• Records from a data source
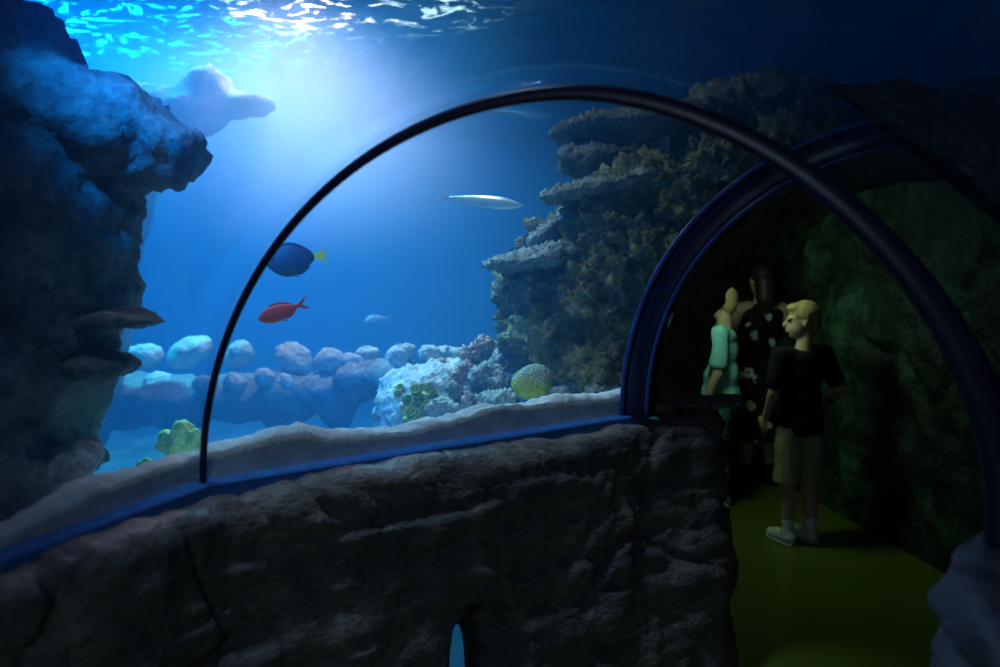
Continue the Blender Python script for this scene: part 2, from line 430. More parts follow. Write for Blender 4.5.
# pane in the niche, its emission stands in for lit water behind
bm = bmesh.new(); pane_c = P(457, 676, 2.61)
add_ell(bm, pane_c, (.028, .012, .165), rot=(0, 0, R(38)), seg=24)
m, nt, out = newmat('emissive_blue_pane'); b = principled(nt, out, (.02, .15, .3), .2)
b.inputs['Emission Color'].default_value = (.02, .22, .5, 1); b.inputs['Emission Strength'].default_value = .22
o = obj('porthole', bm, m, origin=pane_c); tag(o, 'small glowing blue porthole in the dark niche of the low rock wall', 'porthole')

# ------------------------------------------------------------------ floor, passage
bm = bmesh.new(); bmesh.ops.create_grid(bm, x_segments=8, y_segments=16, size=1, matrix=Matrix.Translation((.9, 3.2, 0)) @ Matrix.Diagonal((3.4, 6.2, 1, 1)))
o = obj('floor', bm, M['floor']); tag(o, 'olive sealed walkway floor', 'floor', kind='structure')

def sheet(path, z0, z1, side, step, fn, prof=None):
    prof = prof or [(0, z0 + (z1 - z0) * i / int((z1 - z0) / step)) for i in range(int((z1 - z0) / step) + 1)]
    me = bpy.data.meshes.new('sheet'); bm = sweep(path, prof, side); bm.to_mesh(me); bm.free(); me.update()
    return displace(me, fn)
# right passage wall
pw = smooth_path(densify([Vector(p) for p in [(2.62, 2.22), (2.50, 3.3), (2.40, 4.3), (2.27, 5.4), (2.12, 6.6), (1.9, 8.1)]], .03), 12)
def gw(c, n):
    q = c + Vector((3, 1, 2))
    w = q + Vector((noise.noise(q * 1.5), noise.noise(q * 1.5 + Vector((4, 0, 0))), noise.noise(q * 1.5 + Vector((0, 4, 0))))) * .3
    dist, _ = noise.voronoi(Vector((w.x * 1.4, w.y * 1.4, w.z * 1.1))); e = dist[1] - dist[0]
    base = min(1, max(0, c.z / .25))
    return base * (.13 * fbm(q, 1.1, 4) - .08 * max(0, 1 - e / .1) + .025 * fbm(q, 9, 3) + .05)
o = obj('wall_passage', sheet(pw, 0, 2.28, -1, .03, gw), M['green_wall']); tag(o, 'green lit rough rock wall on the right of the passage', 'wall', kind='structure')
# far, left walls and ceiling of the passage
pb = smooth_path(densify([Vector(p) for p in [(.70, 3.66), (.66, 4.3), (.72, 5.2), (.86, 6.2), (1.05, 7.6), (1.3, 8.0), (2.2, 8.1)]], .06), 8)
o = obj('wall_far', sheet(pb, 0, 2.2, 1, .055, lambda c, n: .12 * fbm(c, 1.3, 4)), M['portal']); tag(o, 'dark rock wall at the far end of the passage', 'wall', kind='structure')
bm = bmesh.new(); bmesh.ops.create_grid(bm, x_segments=40, y_segments=60, size=1, matrix=Matrix.Translation((1.65, 5.9, 2.2)) @ Matrix.Diagonal((1.05, 2.3, 1, 1)))
bmesh.ops.reverse_faces(bm, faces=bm.faces)
me = bpy.data.meshes.new('ceiling'); bm.to_mesh(me); bm.free(); displace(me, lambda c, n: .07 * fbm(c, 1.5, 4))
o = obj('ceiling', me, M['portal']); tag(o, 'dark rock ceiling of the passage', 'ceiling', kind='structure')
# rock portal lining behind the flange
def portal():
    bm = bmesh.new(); rows = []; K = 34; n = 170
    u = (Vector((R2[0], R2[1], 0)) - Vector((L2[0], L2[1], 0))).normalized(); nrm = Vector((-u.y, u.x, 0))
    for k in range(K + 1):
        w = k / K; ins = -.05 - .09 * (w ** .8)
        row = arch(L2, R2, B2, 2.2, n=n, off=ins)
        row = [q + nrm * (.06 + .55 * w) for q in row]
        rows.append([bm.verts.new(q) for q in row])
    # a flare outward at the back closes the gap to the walls
    for e in (.12, .25, .4):
        row = [q + nrm * (.62) for q in arch(L2, R2, B2, 2.2, n=n, off=-.14 + e)]
        rows.append([bm.verts.new(q) for q in row])
    for i in range(len(rows) - 1):
        for j in range(n): bm.faces.new((rows[i][j], rows[i][j + 1], rows[i + 1][j + 1], rows[i + 1][j]))
    bmesh.ops.recalc_face_normals(bm, faces=bm.faces)
    bm.normal_update()
    ctr = (Vector((L2[0], L2[1], HS)) + Vector((R2[0], R2[1], HS))) / 2
    f = bm.faces[n // 2]
    if f.normal.dot(ctr - f.calc_center_median()) < 0: bmesh.ops.reverse_faces(bm, faces=bm.faces)
    me = bpy.data.meshes.new('portal'); bm.to_mesh(me); bm.free(); me.update()
    def fn(c, n):
        s = noise.noise(Vector((c.x * 1.5, c.y * 1.5, c.z * 14 + noise.noise(c * 3))))
        return .035 * s + .05 * fbm(c, 3, 4) - .02
    return displace(me, fn)
o = obj('wall_portal', portal(), M['portal']); tag(o, 'dark layered rock archway lining behind the thick flange ring', 'wall', kind='structure')

# slab of rock lying on the sill behind the flange
bm = bmesh.new()
for px, py, D, r in [(662, 406, 3.30, (.05, .07, .022)), (690, 403, 3.38, (.09, .09, .03)), (718, 402, 3.42, (.09, .08, .032)), (735, 402, 3.42, (.035, .07, .03))]:
    add_ell(bm, P(px, py, D), r)
me = rock_from(bm, .01, .014, 9, seed=5, strata=.012)
c0 = P(700, 412, 3.4)
o = obj('rock_slab', me, M['wall'], origin=c0); tag(o, 'flat rock slab on the wall corner below the woman in the teal shirt', 'rock')

# ------------------------------------------------------------------ tank shell
ZS = 3.25
bm = bmesh.new()
def quad(bm, a, b, c, d): bm.faces.new([bm.verts.new(q) for q in (a, b, c, d)])
quad(bm, (-7.5, 11.5, -.1), (4.5, 11.5, -.1), (4.5, 11.5, 5.2), (-7.5, 11.5, 5.2)); o = obj('wall_back', bm, M['backwall'], smooth=False); tag(o, 'blue far wall of the tank', 'wall', kind='structure')
bm = bmesh.new(); quad(bm, (-7.5, -2.5, -.1), (-7.5, 11.5, -.1), (-7.5, 11.5, 5.2), (-7.5, -2.5, 5.2)); o = obj('wall_tank', bm, M['backwall'], smooth=False); tag(o, 'blue side wall of the tank', 'wall', kind='structure')

# tank floor (deep) with ripples, sand bank by the glass
def tank_floor():
    bm = bmesh.new(); nx, ny = 120, 130; rows = []
    for j in range(ny + 1):
        row = []
        for i in range(nx + 1):
            x = -7.45 + 9.0 * i / nx; y = .5 + 10.9 * j / ny
            z = .10 + .06 * fbm(Vector((x, y, 0)), .9, 3) + .012 * math.sin(9 * x + 3 * math.sin(3 * y)) - .02 * max(0, y - 6)
            row.append(bm.verts.new((x, y, z)))
        rows.append(row)
    for j in range(ny):
        for i in range(nx):
            c = (rows[j][i].co + rows[j + 1][i + 1].co) / 2
            # leave the walkway free
            s = -.5 if c.y < 2.17 else 0
            xl = np.interp(c.y, [-1.2, 1.6, 2.17, 3.2, 5, 9], [-2.0, -1.05, -.87, .42, .35, .3])
            if c.x > xl: continue
            bm.faces.new((rows[j][i], rows[j][i + 1], rows[j + 1][i + 1], rows[j + 1][i]))
    bmesh.ops.delete(bm, geom=[v for v in bm.verts if not v.link_faces], context='VERTS')
    return bm
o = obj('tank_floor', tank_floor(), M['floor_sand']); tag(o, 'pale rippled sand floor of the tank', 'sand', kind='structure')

gpath = smooth_path(densify([Vector(p) for p in [(-1.75, -.5), (-1.30, .72), (-.969, 1.607), L1, (-.12, 2.70), L2]], .012), 4)
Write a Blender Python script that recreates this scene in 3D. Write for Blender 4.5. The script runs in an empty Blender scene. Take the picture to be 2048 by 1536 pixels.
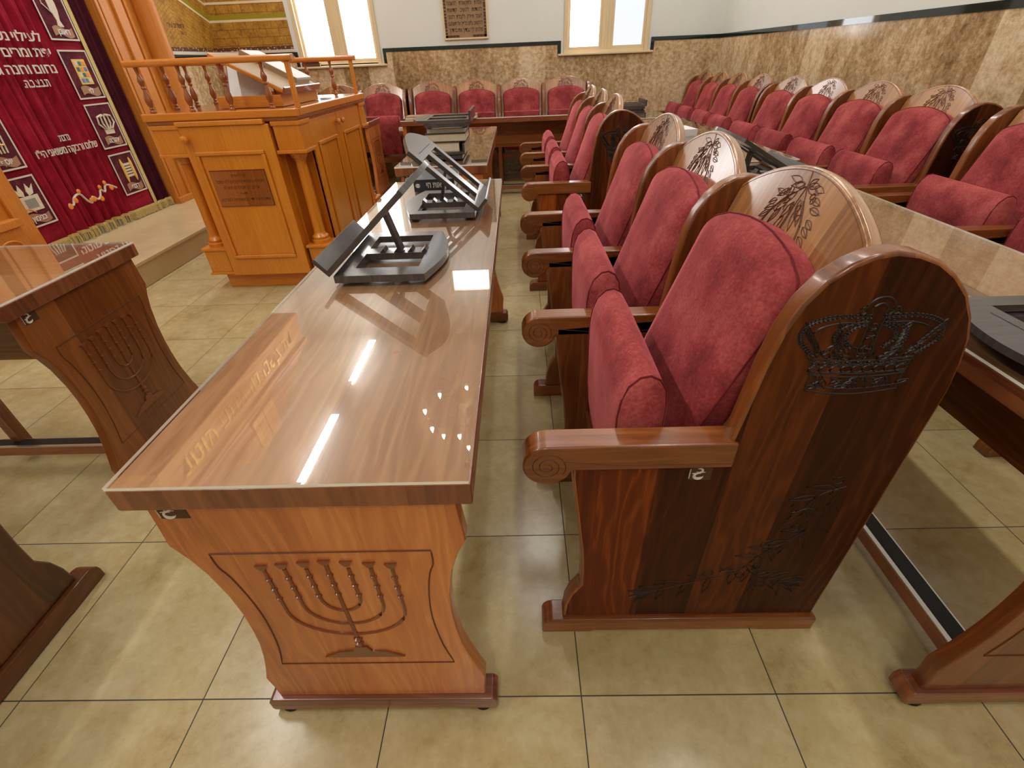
import bpy, bmesh, math, random
from mathutils import Vector, Matrix
random.seed(7)
SC = bpy.context.scene
COL = SC.collection
PI = math.pi

# ------------------------------------------------------------------ camera, world, exposure
def make_camera():
    f, p, r, yw = 931.9, 0.6095, -0.0425, -0.0295
    cp, sp, cy, sy, cr, sr = math.cos(p), math.sin(p), math.cos(yw), math.sin(yw), math.cos(r), math.sin(r)
    F = Vector((sy*cp, cy*cp, -sp)); R0 = Vector((cy, -sy, 0)); U0 = R0.cross(F)
    R = cr*R0 + sr*U0; U = -sr*R0 + cr*U0
    cam = bpy.data.cameras.new('camera'); cam.sensor_width = 36; cam.lens = 36*f/2048
    cam.clip_start = .02; cam.clip_end = 60
    o = bpy.data.objects.new('camera', cam); COL.objects.link(o)
    m = Matrix((R, U, -F)).transposed().to_4x4(); m.translation = Vector((1.2877, -.4979, 1.2833))
    o.matrix_world = m; SC.camera = o
make_camera()
W = bpy.data.worlds.new('world'); SC.world = W; W.use_nodes = True
W.node_tree.nodes['Background'].inputs[0].default_value = (.75, .85, 1, 1)
W.node_tree.nodes['Background'].inputs[1].default_value = 1.0
VS = SC.view_settings
SC.display_settings.display_device = 'sRGB'
VS.view_transform = 'Standard'; VS.look = 'None'; VS.gamma = 1; VS.use_curve_mapping = False
VS.exposure = 0.0
SC.cycles.use_denoising = True
SC.cycles.max_bounces = 8; SC.cycles.transparent_max_bounces = 12
SC.cycles.caustics_reflective = False; SC.cycles.caustics_refractive = False
SC.cycles.sample_clamp_indirect = 6

def area_light(name, loc, sx, sy, power, rot=(0, 0, 0), color=(1, .985, .96)):
    l = bpy.data.lights.new(name, 'AREA'); l.shape = 'RECTANGLE'; l.size = sx; l.size_y = sy
    l.energy = power; l.color = color
    o = bpy.data.objects.new(name, l); COL.objects.link(o); o.location = loc; o.rotation_euler = rot
    return o
CEIL = 4.05
TUBES = [(-1.13, 3.58), (-1.13, 5.5), (-1.13, 1.6), (-1.13, -.4), (2.55, 5.3), (2.55, 3.2), (2.55, 1.1), (.9, -2.2), (2.55, -.9), (1.45, 3.0)]  # first two mirrored in the desk glass; the others added to brighten the room
TUBE_W = [20, 24, 26, 36, 24, 12, 16, 34, 12, 16]
for (x, y), w_ in zip(TUBES, TUBE_W):
    area_light('tube_light', (x, y, CEIL-.10), .10, 1.16, w_)
WIN = 7.0          # brightness of the frosted window panes

# ------------------------------------------------------------------ helpers
def srgb(r, g, b):
    def c(v):
        v /= 255
        return v/12.92 if v <= .04045 else ((v+.055)/1.055)**2.4
    return (c(r), c(g), c(b), 1)

class MB:
    def __init__(s): s.v = []; s.f = []; s.m = []
    def add(s, vs, fs, m=0):
        n = len(s.v); s.v += [tuple(v) for v in vs]
        for f in fs: s.f.append([i+n for i in f]); s.m.append(m)
        return s
    def join(s, o, m=None, mat=None):
        n = len(s.v)
        s.v += [tuple(mat @ Vector(v)) if mat else v for v in o.v]
        for f, k in zip(o.f, o.m): s.f.append([i+n for i in f]); s.m.append(k if m is None else m)
        return s
    def box(s, x0, x1, y0, y1, z0, z1, m=0):
        return s.add([(x0,y0,z0),(x1,y0,z0),(x1,y1,z0),(x0,y1,z0),(x0,y0,z1),(x1,y0,z1),(x1,y1,z1),(x0,y1,z1)],
                     [(0,3,2,1),(4,5,6,7),(0,1,5,4),(1,2,6,5),(2,3,7,6),(3,0,4,7)], m)
    def prism(s, poly, ax, a0, a1, m=0):
        def P(u, v, a): return (u, a, v) if ax == 'y' else ((a, u, v) if ax == 'x' else (u, v, a))
        n = len(poly)
        vs = [P(u, v, a0) for u, v in poly] + [P(u, v, a1) for u, v in poly]
        fs = [list(range(n)), list(range(2*n-1, n-1, -1))] + [[i, n+i, n+(i+1) % n, (i+1) % n] for i in range(n)]
        return s.add(vs, fs, m)
    def frame(s, outer, holes, ax, a0, a1, m=0):   # flat plate with holes
        def P(u, v, a): return (u, a, v) if ax == 'y' else ((a, u, v) if ax == 'x' else (u, v, a))
        b = bmesh.new(); es = []
        for lp in [outer]+holes:
            vs = [b.verts.new(P(u, v, a0)) for u, v in lp]
            es += [b.edges.new((vs[i], vs[(i+1) % len(vs)])) for i in range(len(vs))]
        bmesh.ops.triangle_fill(b, use_beauty=True, use_dissolve=False, edges=es)
        r = bmesh.ops.extrude_face_region(b, geom=b.faces[:])
        d = Vector(P(0, 0, a1-a0))
        for e in r['geom']:
            if isinstance(e, bmesh.types.BMVert): e.co += d
        bmesh.ops.recalc_face_normals(b, faces=b.faces[:])
        b.verts.index_update()
        s.add([v.co[:] for v in b.verts], [[v.index for v in f.verts] for f in b.faces], m); b.free()
        return s
    def tube(s, pts, r, n=6, closed=False, m=0, up=None, rs=None):
        pts = [Vector(p) for p in pts]; N = len(pts)
        if N < 2: return s
        vs = []; ref = Vector(up) if up else None
        for i, p in enumerate(pts):
            a = pts[i-1] if (i > 0 or closed) else p; b = pts[(i+1) % N] if (i < N-1 or closed) else p
            t = (b-a); t = t.normalized() if t.length > 1e-9 else Vector((1, 0, 0))
            q = ref or (Vector((0, 0, 1)) if abs(t.z) < .9 else Vector((1, 0, 0)))
            e1 = t.cross(q); e1 = e1.normalized() if e1.length > 1e-6 else t.orthogonal().normalized()
            e2 = e1.cross(t)
            rr = rs[i] if rs else r
            for k in range(n):
                an = 2*PI*k/n; vs.append(p+e1*(rr*math.cos(an))+e2*(rr*math.sin(an)))
        fs = []
        for i in range(N if closed else N-1):
            j = (i+1) % N
            for k in range(n): fs.append([i*n+k, i*n+(k+1) % n, j*n+(k+1) % n, j*n+k])
        if not closed: fs += [list(range(n-1, -1, -1)), list(range((N-1)*n, N*n))]
        return s.add(vs, fs, m)
    def lathe(s, prof, c=(0, 0, 0), n=20, m=0, a0=0, a1=2*PI):
        full = abs(a1-a0-2*PI) < 1e-6; K = n if full else n+1; vs = []
        for r, z in prof:
            for k in range(K):
                a = a0+(a1-a0)*k/n; vs.append((c[0]+r*math.cos(a), c[1]+r*math.sin(a), c[2]+z))
        fs = []
        for i in range(len(prof)-1):
            for k in range(n):
                l = (k+1) % K; fs.append([i*K+k, i*K+l, (i+1)*K+l, (i+1)*K+k])
        fs += [list(range(K-1, -1, -1)), list(range((len(prof)-1)*K, len(prof)*K))]
        return s.add(vs, fs, m)
    def grid(s, fn, nu, nv, m=0):
        vs = [fn(i/nu, j/nv) for j in range(nv+1) for i in range(nu+1)]
        fs = [[j*(nu+1)+i, j*(nu+1)+i+1, (j+1)*(nu+1)+i+1, (j+1)*(nu+1)+i] for j in range(nv) for i in range(nu)]
        return s.add(vs, fs, m)
    def pillow(s, outline, ax_t, depth, org, eu, ev, et, m=0, soft=.5):
        # outline (u,v) convex loop; domed front at +et*depth, flat back
        cx = sum(p[0] for p in outline)/len(outline); cy = sum(p[1] for p in outline)/len(outline)
        org, eu, ev, et = Vector(org), Vector(eu), Vector(ev), Vector(et)
        w = min(max(p[0] for p in outline)-min(p[0] for p in outline), max(p[1] for p in outline)-min(p[1] for p in outline))/2
        rings = [(1.0, 0), (1.0, depth*.55), (1-.10*depth*soft*5/w, depth*.8), (1-.28*depth*soft*5/w, depth*.94), (1-.55*depth*soft*5/w, depth), (.35, depth*1.02)]
        n = len(outline); vs = []
        for sc, d in rings:
            for u, v in outline: vs.append(org+eu*(cx+(u-cx)*sc)+ev*(cy+(v-cy)*sc)+et*d)
        vs.append(org+eu*cx+ev*cy+et*depth*1.03); vs.append(org+eu*cx+ev*cy)
        fs = []
        for i in range(len(rings)-1):
            for k in range(n):
                l = (k+1) % n; fs.append([i*n+k, i*n+l, (i+1)*n+l, (i+1)*n+k])
        L = (len(rings)-1)*n
        fs += [[L+k, L+(k+1) % n, len(vs)-2] for k in range(n)]+[[(k+1) % n, k, len(vs)-1] for k in range(n)]
        return s.add(vs, fs, m)
    def mesh(s, name, mats, bevel=0, seg=2, grain=2, smooth=38, extra=None):
        b = bmesh.new()
        vs = [b.verts.new(v) for v in s.v]
        for f, k in zip(s.f, s.m):
            try: q = b.faces.new([vs[i] for i in f]); q.material_index = k
            except ValueError: pass
        bmesh.ops.recalc_face_normals(b, faces=b.faces[:])
        if bevel > 0:
            es = [e for e in b.edges if len(e.link_faces) == 2 and e.calc_face_angle(0) > .6]
            bmesh.ops.bevel(b, geom=es, offset=bevel, offset_type='OFFSET', segments=seg, profile=.5, affect='EDGES', clamp_overlap=True)
        if extra:
            vs = [b.verts.new(v) for v in extra.v]; nf = []
            for f, k in zip(extra.f, extra.m):
                try: q = b.faces.new([vs[i] for i in f]); q.material_index = k; nf.append(q)
                except ValueError: pass
            bmesh.ops.recalc_face_normals(b, faces=nf)
        b.normal_update()
        uv = b.loops.layers.uv.new('UVMap')
        for f in b.faces:
            n = [abs(c) for c in f.normal]; d = n.index(max(n))
            if d == grain: a, g = [(1, 2), (0, 2), (0, 1)][d]
            else: g = grain; a = 3-d-g
            for l in f.loops: l[uv].uv = (l.vert.co[a]+.37*d, l.vert.co[g])
        me = bpy.data.meshes.new(name); b.to_mesh(me); b.free()
        for m in (mats if isinstance(mats, (list, tuple)) else [mats]): me.materials.append(m)
        me.polygons.foreach_set('use_smooth', [True]*len(me.polygons))
        me.set_sharp_from_angle(angle=math.radians(smooth))
        if bevel > 0: me['wn'] = 1
        return me
    def build(s, name, mats, parent=None, **k):
        return link(name, s.mesh(name, mats, **k), parent)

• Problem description
Your task is to retype exactly the lines from the one containing "o = obj('tank_floor', tank_floor(), M['floor_sand']);" through the one containing "PI = math.pi", leaving every picture out.

• Written answer
o = obj('tank_floor', tank_floor(), M['floor_sand']); tag(o, 'pale rippled sand floor of the tank', 'sand', kind='structure')

gpath = smooth_path(densify([Vector(p) for p in [(-1.75, -.5), (-1.30, .72), (-.969, 1.607), L1, (-.12, 2.70), L2]], .012), 4)
Write a Blender Python script that recreates this scene in 3D. Write for Blender 4.5. The script runs in an empty Blender scene. Take the picture to be 2048 by 1536 pixels.
import bpy, bmesh, math, random
from mathutils import Vector, Matrix
random.seed(7)
SC = bpy.context.scene
COL = SC.collection
PI = math.pi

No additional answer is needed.